Parallèlement, la Haute Ecole lausannoise espère que, l’an prochain, son projet sera sélectionné parmi les cinq qui pourraient bénéficier du soutien de l’Union européenne dans le cadre de l’initiative European City Mobil 2.
La 83e édition du Salon international de l’auto de Genève se déroule du 7 au 17 mars.
On y attend plus de 700’000 visiteurs, dont 10’000 journalistes. Environ 40% des visiteurs viennent de l’étranger, principalement de France, d’Italie et d’Allemagne.
Au total, 260 exposants provenant de 30 pays sont présents.

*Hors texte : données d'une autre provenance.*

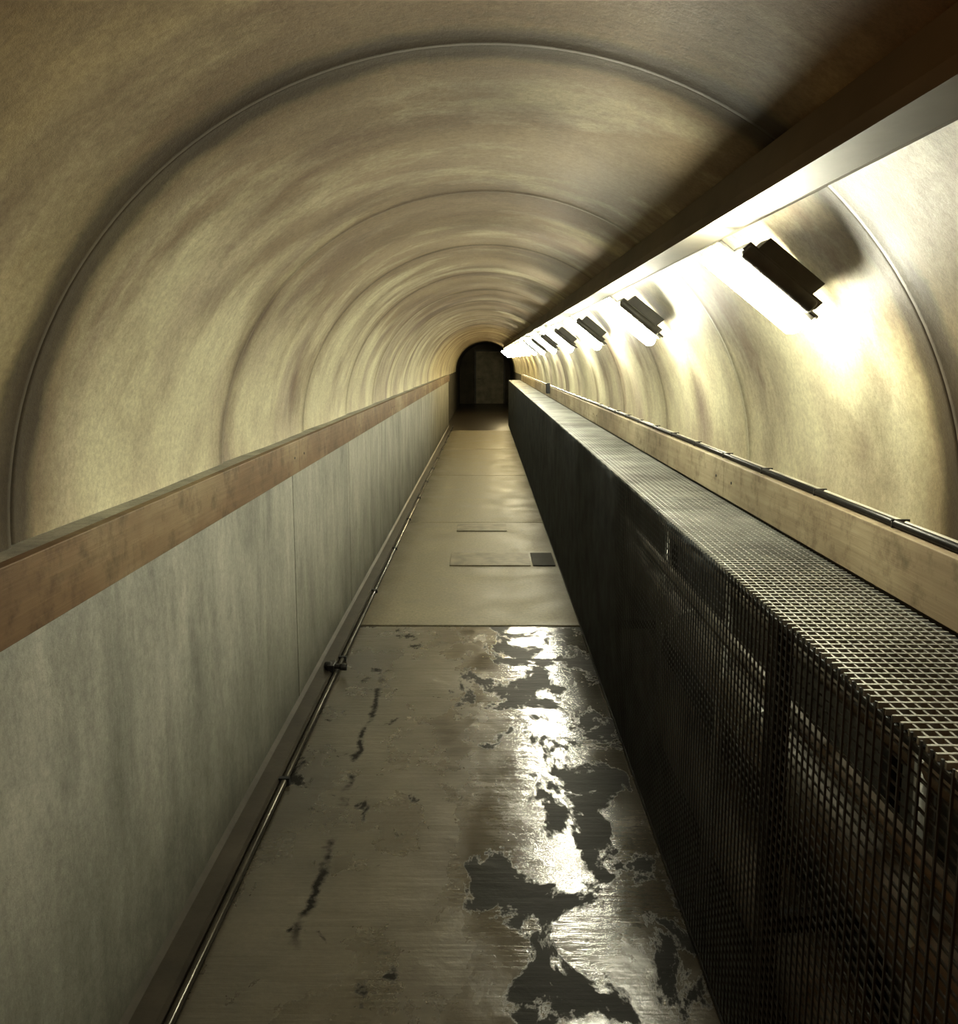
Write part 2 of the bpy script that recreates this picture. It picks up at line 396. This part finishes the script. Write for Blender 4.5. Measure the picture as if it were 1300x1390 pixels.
# cage
cage=empty('pipe_cage')
y0=-1.2; y1=13*H; t_=.0018
s=MB()
z=.03
while z<CT: s.box(CX-t_,CX+t_,y0,y1,z-t_,z+t_); z+=.021
y=y0
while y<y1: s.box(CX-2.9*t_,CX-t_,y-t_,y+t_,.02,CT); y+=.027
s.obj('side_mesh',[M_steel],cage)
s=MB()
x=CX+.012
while x<CXR-.035: s.box(x-.0018,x+.0018,y0,y1,CT-.012,CT); x+=.0195
y=y0
while y<y1: s.box(CX-.004,CXR-.03,y-.0026,y+.0026,CT-.009,CT+.001); y+=.024
s.obj('top_grating',[M_steelt],cage)
s=MB()
y=1.03*H-1.27*H
ps=[]
while y<y1:
    ps.append(y); s.box(CX+.002,CX+.034,y-.030,y+.030,0.006,CT-.012); s.box(CXR-.06,CXR-.034,y-.018,y+.018,0.006,CT-.012)
    s.box(CX+.03,CXR-.04,y-.015,y+.015,CT-.05,CT-.014); s.box(CX+.03,CXR-.04,y-.015,y+.015,.42,.46); y+=1.27*H
s.box(CX+.004,CX+.024,y0,y1,CT-.018,CT-.013); s.box(CX+.003,CX+.007,y0,y1,CT-.03,CT-.013)
s.box(CX-.006,CX+.02,y0,y1,.006,.022); s.box(CXR-.045,CXR-.03,y0,y1,CT-.02,CT-.001)
s.box(CX,CXR-.03,y1,y1+.01,0.006,CT); s.box(CX,CXR-.03,y0-.01,y0,0.006,CT)
s.obj('frame',[M_post],cage)
s=MB(); s.pipe(CX+.19,.62,.075,y0,y1,0,28); s.pipe(CX+.17,.22,.09,y0,y1,0,28); s.pipe(CX+.10,.86,.022,y0,y1,0,16); s.pipe(CX+.20,.93,.026,y0,y1,0,16)
for y in ps:
    for dy in (.5,1.4):
        s.extr([(CX+.19+.088*math.cos(a*math.pi/12),.62+.088*math.sin(a*math.pi/12)) for a in range(24)],y+dy,y+dy+.04,1,True)
        s.cyl((CX+.04,y+dy+.1,.05),(CX+.20,y+dy+.45,1.0),.018,1,10)
s.obj('pipes',[M_pipe,M_steelt],cage)

def L(name,loc,col,power,r):
    l=bpy.data.lights.new(name,'POINT'); l.color=col; l.energy=power; l.shadow_soft_size=r
    o=bpy.data.objects.new(name,l); o.location=loc; COL.objects.link(o)
L('warm_fill_light',(-.50,-.10,1.90),(1,.40,.07),9,.08)  # unseen fill added to warm the near upper-left vault

wd=bpy.data.worlds.new('World'); sc.world=wd; wd.use_nodes=True
wd.node_tree.nodes['Background'].inputs[0].default_value=(.01,.01,.012,1)

f=1150
cd=bpy.data.cameras.new('camera'); cam=bpy.data.objects.new('camera',cd); COL.objects.link(cam)
cd.sensor_fit='HORIZONTAL'; cd.sensor_width=36; cd.lens=36*f/1300; cd.shift_y=-45/1300; cd.clip_start=.02
cam.location=(0,0,H)
cam.rotation_euler=(math.radians(90)-math.atan(162/f),0,math.atan(8/f))
sc.camera=cam
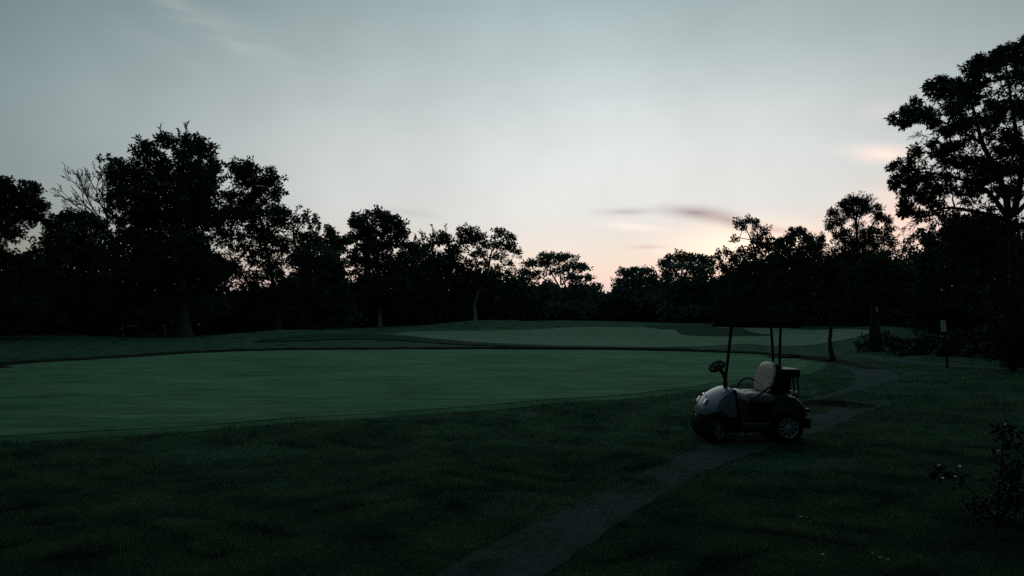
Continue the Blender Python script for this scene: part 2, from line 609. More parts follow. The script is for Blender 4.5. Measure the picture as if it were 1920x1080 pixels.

Quelque 130 premières mondiales et européennes sont annoncées.
Le Salon de Genève est l’un des cinq principaux salons automobiles du monde, avec ceux de Francfort, Detroit, Paris et Tokyo. On estime qu’il génère 300 millions de retombées financières directes et indirectes.
Et la sécurité?
Selon Google, les voitures sans conducteur permettraient de changer notre vie quotidienne. Equipées de senseurs, de logiciels variés et d’ordinateurs dont la puissance double tous les deux ans, ce n’est qu’une question de temps avant que ces véhicules soient plus sûrs que ceux conduits par une personne en chair et en os.
Les partisans des voitures robotisées sont convaincus que ces véhicules peuvent diminuer les erreurs de conduite et le nombre de morts sur les routes. Actuellement, plus de 1,2 million de personnes meurent et plus de 50 millions sont blessées dans des accidents, selon l’Organisation mondiale de la santé.
De plus, les voitures sans conducteur devraient contribuer à améliorer le flux du trafic et permettre à des nouvelles catégories de personnes – comme des handicapés ou des personnes très âgées – d’utiliser une voiture.
Mais les voitures seront-elles jamais totalement autonomes? Selon les dirigeants de quelques entreprises, les conducteurs resteront nécessaires, même si le véhicule prend la majeure partie des décisions. Est-il possible, par exemple, de programmer une machine afin de réagir à des situations d’urgence, comme freiner en une fraction de seconde pour éviter un enfant qui surgit sur la route?
Et le fait d’être assis derrière le volant sans rien faire ne risque-t-il pas de nous faire perdre quelques petits plaisir de la vie, comme appuyer parfois sur le champignon?